Один из разоблачителей шестидесятничества, которого мы уже начали цитировать, пишет:
«Сколько-нибудь успешно противостоять тоталитарному коммунистическому монстру можно было не изнутри (как то пытались делать шестидесятники), а только будучи вне его догм, постулатов... то есть находясь в иной системе координат, в другом культурном, этическом, духовном, цивилизационном контексте».
К стремительному прорыву Каретникова в другой духовный контекст были внутренние предпосылки: хорошее, не по «Краткому курсу», знание всеобщей и российской истории, глубинная приобщенность к мировой культуре. Мощными катализаторами освобождения от двоемыслия продолжали оставаться встречи с незаурядными людьми.
<...>
Те, кого мы называем шестидесятниками двадцатого века, сегодня пожилые люди. Иных уж нет. Их детям и внукам, родившимся в 50—60-е годы и позже, наверняка трудно представить себе до конца ту встряску, которую претерпело сознание шестидесятников в их молодую пору, когда перелом истории совпал с наступлением человеческой зрелости.

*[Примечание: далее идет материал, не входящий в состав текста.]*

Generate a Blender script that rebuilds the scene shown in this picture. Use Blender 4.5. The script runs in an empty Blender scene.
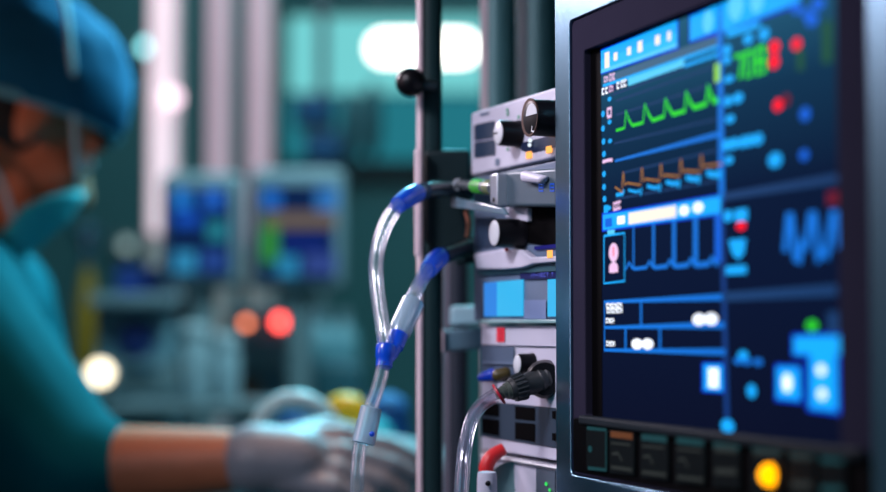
import bpy, bmesh, math, random
from mathutils import Vector, Matrix, Quaternion
random.seed(7)
V = Vector
PI = math.pi
C = bpy.context.scene.collection

# ------------------------------------------------------------------ camera
F = 1700.0
EYE = V((0, 0, 1.3))
PITCH = math.atan(84 / F)
FW = V((0, math.cos(PITCH), math.sin(PITCH)))
UP = V((0, -math.sin(PITCH), math.cos(PITCH)))
RT = V((1, 0, 0))
cd = bpy.data.cameras.new('camera')
cam = bpy.data.objects.new('camera', cd)
C.objects.link(cam)
cam.location = EYE
cam.rotation_euler = (PI / 2 + PITCH, 0, 0)
cd.sensor_width = 36
cd.lens = F * 36 / 886
cd.clip_start = 0.02
cd.dof.use_dof = True
cd.dof.focus_distance = 1.055
cd.dof.aperture_fstop = 3.05
cd.dof.aperture_blades = 0
bpy.context.scene.camera = cam


def ray(x, y):
    return FW + RT * ((x - 443) / F) - UP * ((y - 246) / F)


def P(x, y, d):
    """world point seen at picture position x, y at depth d"""
    return EYE + ray(x, y) * d


# ------------------------------------------------------------------ materials
MATS = {}


def mat(name, col, rough=0.5, metal=0.0, em=None, es=0.0, var=0.12, scale=40.0, aniso=None, spec=0.5, coat=0.0, bump=0.0):
    if name in MATS:
        return MATS[name]
    m = bpy.data.materials.new(name)
    m.use_nodes = True
    nt = m.node_tree
    b = nt.nodes['Principled BSDF']
    b.inputs['Roughness'].default_value = rough
    b.inputs['Metallic'].default_value = metal
    b.inputs['Specular IOR Level'].default_value = spec
    b.inputs['Coat Weight'].default_value = coat
    tc = nt.nodes.new('ShaderNodeTexCoord')
    mp = nt.nodes.new('ShaderNodeMapping')
    nt.links.new(tc.outputs['Object'], mp.inputs['Vector'])
    nz = nt.nodes.new('ShaderNodeTexNoise')
    nz.inputs['Scale'].default_value = scale
    nz.inputs['Detail'].default_value = 3
    nt.links.new(mp.outputs['Vector'], nz.inputs['Vector'])
    if aniso:
        mp.inputs['Scale'].default_value = aniso
    mx = nt.nodes.new('ShaderNodeMix')
    mx.data_type = 'RGBA'
    mx.inputs['A'].default_value = tuple(c * (1 - var) for c in col) + (1,)
    mx.inputs['B'].default_value = tuple(min(1, c * (1 + var)) for c in col) + (1,)
    nt.links.new(nz.outputs['Fac'], mx.inputs['Factor'])
    nt.links.new(mx.outputs['Result'], b.inputs['Base Color'])
    if bump:
        bp = nt.nodes.new('ShaderNodeBump')
        bp.inputs['Strength'].default_value = bump
        bp.inputs['Distance'].default_value = 0.002
        nt.links.new(nz.outputs['Fac'], bp.inputs['Height'])
        nt.links.new(bp.outputs['Normal'], b.inputs['Normal'])
    if em:
        b.inputs['Emission Color'].default_value = tuple(em) + (1,)
        b.inputs['Emission Strength'].default_value = es
    MATS[name] = m
    return m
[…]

Для Каретникова почти пять лет, от получения консерваторского диплома до Третьей симфонии, — кризисная полоса. Сильнейшее духовное потрясение, вызванное XX съездом, ряд иных событий, не имевших всеобщего значения, но много значивших в судьбе Каретникова как личности, резкое раз-движение интеллектуального, культурного горизонта, нараставшая внутренняя неудовлетворенность плодами своего труда, активные поиски «иных миров», выход на качественно новые рубежи творчества, — все сплелось в тугой узел.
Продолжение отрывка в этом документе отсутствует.